Set down, exactly as written, the lines from the top of the data to the line that holds "(1092.4, 461, yC)])", and omit the pictures.

▶

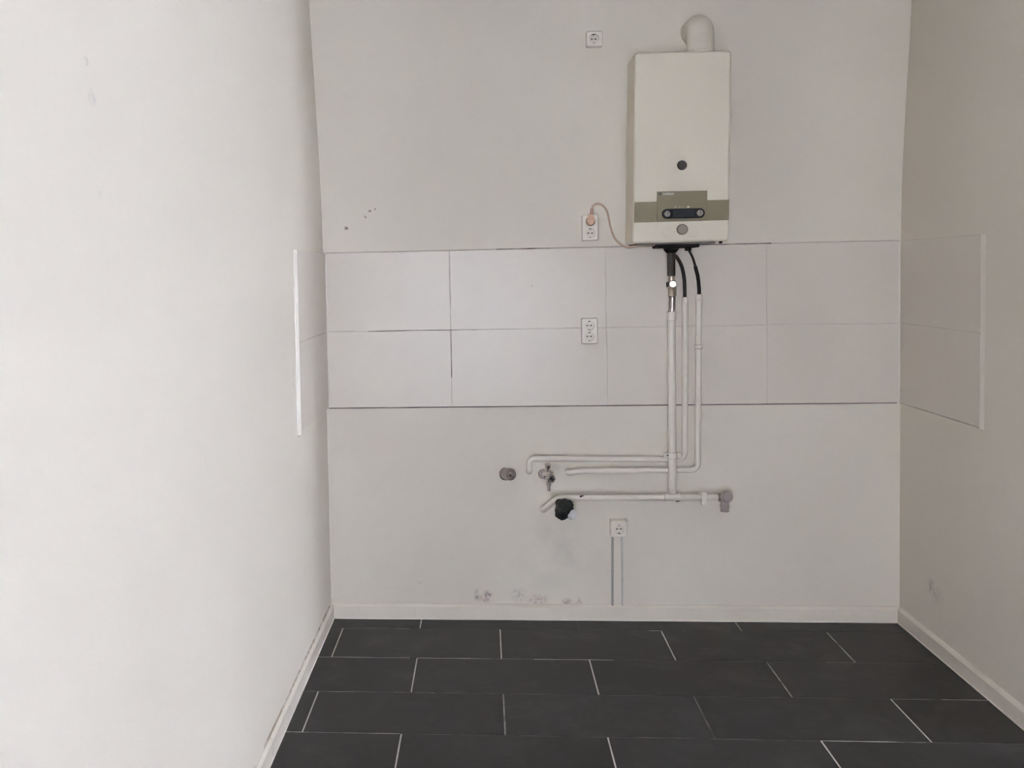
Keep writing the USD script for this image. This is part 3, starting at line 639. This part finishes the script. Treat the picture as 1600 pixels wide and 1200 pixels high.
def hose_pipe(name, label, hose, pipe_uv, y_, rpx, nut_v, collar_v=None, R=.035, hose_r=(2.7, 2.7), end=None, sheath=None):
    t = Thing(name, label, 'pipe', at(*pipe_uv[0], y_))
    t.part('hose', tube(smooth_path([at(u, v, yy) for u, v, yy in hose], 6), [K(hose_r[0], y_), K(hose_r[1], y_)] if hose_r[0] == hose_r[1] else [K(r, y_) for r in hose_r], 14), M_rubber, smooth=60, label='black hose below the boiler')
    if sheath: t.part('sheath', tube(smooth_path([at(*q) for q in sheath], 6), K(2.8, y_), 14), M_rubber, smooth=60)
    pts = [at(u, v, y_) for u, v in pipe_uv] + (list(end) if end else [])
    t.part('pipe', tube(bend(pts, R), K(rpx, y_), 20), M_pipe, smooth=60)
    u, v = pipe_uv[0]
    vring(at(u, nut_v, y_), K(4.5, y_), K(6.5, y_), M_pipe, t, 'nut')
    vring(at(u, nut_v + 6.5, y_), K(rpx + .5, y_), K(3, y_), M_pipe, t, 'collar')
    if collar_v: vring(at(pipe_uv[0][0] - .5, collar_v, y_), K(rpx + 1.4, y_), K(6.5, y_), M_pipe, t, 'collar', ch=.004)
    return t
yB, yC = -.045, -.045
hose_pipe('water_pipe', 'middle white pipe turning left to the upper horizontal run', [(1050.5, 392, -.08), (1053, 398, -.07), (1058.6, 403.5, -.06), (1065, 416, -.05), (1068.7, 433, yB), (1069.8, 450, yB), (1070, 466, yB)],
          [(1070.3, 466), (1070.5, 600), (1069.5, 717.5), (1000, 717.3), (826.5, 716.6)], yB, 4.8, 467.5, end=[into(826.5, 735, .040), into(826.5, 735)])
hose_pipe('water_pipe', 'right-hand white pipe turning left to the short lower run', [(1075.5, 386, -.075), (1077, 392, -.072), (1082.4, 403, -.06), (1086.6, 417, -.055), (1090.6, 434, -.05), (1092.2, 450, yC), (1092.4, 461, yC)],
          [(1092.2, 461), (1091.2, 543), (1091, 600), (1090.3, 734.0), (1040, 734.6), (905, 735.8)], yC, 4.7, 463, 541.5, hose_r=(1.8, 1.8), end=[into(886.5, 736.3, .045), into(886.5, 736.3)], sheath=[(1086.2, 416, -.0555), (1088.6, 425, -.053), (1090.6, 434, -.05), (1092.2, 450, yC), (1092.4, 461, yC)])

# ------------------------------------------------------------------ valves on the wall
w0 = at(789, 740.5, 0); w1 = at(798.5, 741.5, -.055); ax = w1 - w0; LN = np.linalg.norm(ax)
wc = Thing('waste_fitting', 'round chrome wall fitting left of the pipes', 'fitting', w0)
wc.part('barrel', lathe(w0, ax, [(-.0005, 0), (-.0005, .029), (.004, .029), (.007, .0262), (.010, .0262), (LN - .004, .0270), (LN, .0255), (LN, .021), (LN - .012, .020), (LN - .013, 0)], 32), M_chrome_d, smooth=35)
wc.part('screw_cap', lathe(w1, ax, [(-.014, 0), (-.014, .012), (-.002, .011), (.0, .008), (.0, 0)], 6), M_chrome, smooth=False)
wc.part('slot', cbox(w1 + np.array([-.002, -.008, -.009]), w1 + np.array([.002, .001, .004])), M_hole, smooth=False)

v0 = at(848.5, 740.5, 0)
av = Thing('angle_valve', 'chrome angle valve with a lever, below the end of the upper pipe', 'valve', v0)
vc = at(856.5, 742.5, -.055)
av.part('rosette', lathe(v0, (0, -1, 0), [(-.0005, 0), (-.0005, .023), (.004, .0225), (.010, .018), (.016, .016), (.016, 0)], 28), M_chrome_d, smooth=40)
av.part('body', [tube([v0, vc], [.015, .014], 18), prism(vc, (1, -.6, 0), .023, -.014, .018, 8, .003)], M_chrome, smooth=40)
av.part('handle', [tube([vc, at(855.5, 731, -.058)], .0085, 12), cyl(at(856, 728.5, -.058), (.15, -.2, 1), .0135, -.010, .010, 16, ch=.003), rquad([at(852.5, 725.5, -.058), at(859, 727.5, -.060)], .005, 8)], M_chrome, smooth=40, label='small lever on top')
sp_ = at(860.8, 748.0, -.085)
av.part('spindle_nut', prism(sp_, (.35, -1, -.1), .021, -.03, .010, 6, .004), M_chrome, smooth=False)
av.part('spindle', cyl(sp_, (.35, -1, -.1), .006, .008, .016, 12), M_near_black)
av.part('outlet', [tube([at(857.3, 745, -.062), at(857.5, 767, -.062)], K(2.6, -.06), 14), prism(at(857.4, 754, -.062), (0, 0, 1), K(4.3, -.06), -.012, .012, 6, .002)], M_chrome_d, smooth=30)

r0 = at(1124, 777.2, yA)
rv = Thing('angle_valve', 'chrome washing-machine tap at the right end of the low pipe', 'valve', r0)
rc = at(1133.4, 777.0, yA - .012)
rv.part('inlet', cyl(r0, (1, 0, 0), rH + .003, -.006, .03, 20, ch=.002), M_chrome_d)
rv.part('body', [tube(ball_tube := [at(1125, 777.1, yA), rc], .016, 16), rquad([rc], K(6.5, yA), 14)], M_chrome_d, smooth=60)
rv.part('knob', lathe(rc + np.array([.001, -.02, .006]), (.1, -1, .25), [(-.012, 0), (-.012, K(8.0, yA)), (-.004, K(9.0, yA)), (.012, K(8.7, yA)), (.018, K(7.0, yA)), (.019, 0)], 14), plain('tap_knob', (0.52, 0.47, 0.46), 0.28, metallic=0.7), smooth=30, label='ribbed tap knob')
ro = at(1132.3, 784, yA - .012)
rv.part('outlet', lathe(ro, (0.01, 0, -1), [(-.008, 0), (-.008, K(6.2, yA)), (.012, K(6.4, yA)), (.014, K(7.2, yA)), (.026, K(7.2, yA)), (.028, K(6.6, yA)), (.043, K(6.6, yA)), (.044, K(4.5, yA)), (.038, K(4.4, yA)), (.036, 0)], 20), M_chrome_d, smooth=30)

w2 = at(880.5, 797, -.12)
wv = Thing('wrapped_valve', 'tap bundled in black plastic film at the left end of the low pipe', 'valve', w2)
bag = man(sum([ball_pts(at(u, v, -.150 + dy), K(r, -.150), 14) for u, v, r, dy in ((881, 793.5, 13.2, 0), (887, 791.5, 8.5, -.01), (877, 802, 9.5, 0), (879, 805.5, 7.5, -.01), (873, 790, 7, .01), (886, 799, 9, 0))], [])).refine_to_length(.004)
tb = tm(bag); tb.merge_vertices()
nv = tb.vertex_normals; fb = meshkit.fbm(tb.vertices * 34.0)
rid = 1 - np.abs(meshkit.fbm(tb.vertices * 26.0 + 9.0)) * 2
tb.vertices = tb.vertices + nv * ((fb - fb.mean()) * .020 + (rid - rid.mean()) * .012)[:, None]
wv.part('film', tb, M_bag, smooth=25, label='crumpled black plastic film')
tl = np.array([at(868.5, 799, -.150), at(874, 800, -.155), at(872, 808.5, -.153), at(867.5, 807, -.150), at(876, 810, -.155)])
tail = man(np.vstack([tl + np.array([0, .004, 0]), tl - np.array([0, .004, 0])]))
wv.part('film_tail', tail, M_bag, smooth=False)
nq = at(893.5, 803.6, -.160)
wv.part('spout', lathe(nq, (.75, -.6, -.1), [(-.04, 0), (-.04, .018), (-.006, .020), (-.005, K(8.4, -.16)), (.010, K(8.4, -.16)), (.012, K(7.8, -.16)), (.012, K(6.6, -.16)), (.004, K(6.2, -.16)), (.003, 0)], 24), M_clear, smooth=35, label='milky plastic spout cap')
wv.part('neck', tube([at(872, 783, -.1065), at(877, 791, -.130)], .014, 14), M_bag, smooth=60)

◀

(FINISHED ANSWER):
Keep writing the USD script for this image. This is part 3, starting at line 639. This part finishes the script. Treat the picture as 1600 pixels wide and 1200 pixels high.
def hose_pipe(name, label, hose, pipe_uv, y_, rpx, nut_v, collar_v=None, R=.035, hose_r=(2.7, 2.7), end=None, sheath=None):
    t = Thing(name, label, 'pipe', at(*pipe_uv[0], y_))
    t.part('hose', tube(smooth_path([at(u, v, yy) for u, v, yy in hose], 6), [K(hose_r[0], y_), K(hose_r[1], y_)] if hose_r[0] == hose_r[1] else [K(r, y_) for r in hose_r], 14), M_rubber, smooth=60, label='black hose below the boiler')
    if sheath: t.part('sheath', tube(smooth_path([at(*q) for q in sheath], 6), K(2.8, y_), 14), M_rubber, smooth=60)
    pts = [at(u, v, y_) for u, v in pipe_uv] + (list(end) if end else [])
    t.part('pipe', tube(bend(pts, R), K(rpx, y_), 20), M_pipe, smooth=60)
    u, v = pipe_uv[0]
    vring(at(u, nut_v, y_), K(4.5, y_), K(6.5, y_), M_pipe, t, 'nut')
    vring(at(u, nut_v + 6.5, y_), K(rpx + .5, y_), K(3, y_), M_pipe, t, 'collar')
    if collar_v: vring(at(pipe_uv[0][0] - .5, collar_v, y_), K(rpx + 1.4, y_), K(6.5, y_), M_pipe, t, 'collar', ch=.004)
    return t
yB, yC = -.045, -.045
hose_pipe('water_pipe', 'middle white pipe turning left to the upper horizontal run', [(1050.5, 392, -.08), (1053, 398, -.07), (1058.6, 403.5, -.06), (1065, 416, -.05), (1068.7, 433, yB), (1069.8, 450, yB), (1070, 466, yB)],
          [(1070.3, 466), (1070.5, 600), (1069.5, 717.5), (1000, 717.3), (826.5, 716.6)], yB, 4.8, 467.5, end=[into(826.5, 735, .040), into(826.5, 735)])
hose_pipe('water_pipe', 'right-hand white pipe turning left to the short lower run', [(1075.5, 386, -.075), (1077, 392, -.072), (1082.4, 403, -.06), (1086.6, 417, -.055), (1090.6, 434, -.05), (1092.2, 450, yC), (1092.4, 461, yC)],
          [(1092.2, 461), (1091.2, 543), (1091, 600), (1090.3, 734.0), (1040, 734.6), (905, 735.8)], yC, 4.7, 463, 541.5, hose_r=(1.8, 1.8), end=[into(886.5, 736.3, .045), into(886.5, 736.3)], sheath=[(1086.2, 416, -.0555), (1088.6, 425, -.053), (1090.6, 434, -.05), (1092.2, 450, yC), (1092.4, 461, yC)])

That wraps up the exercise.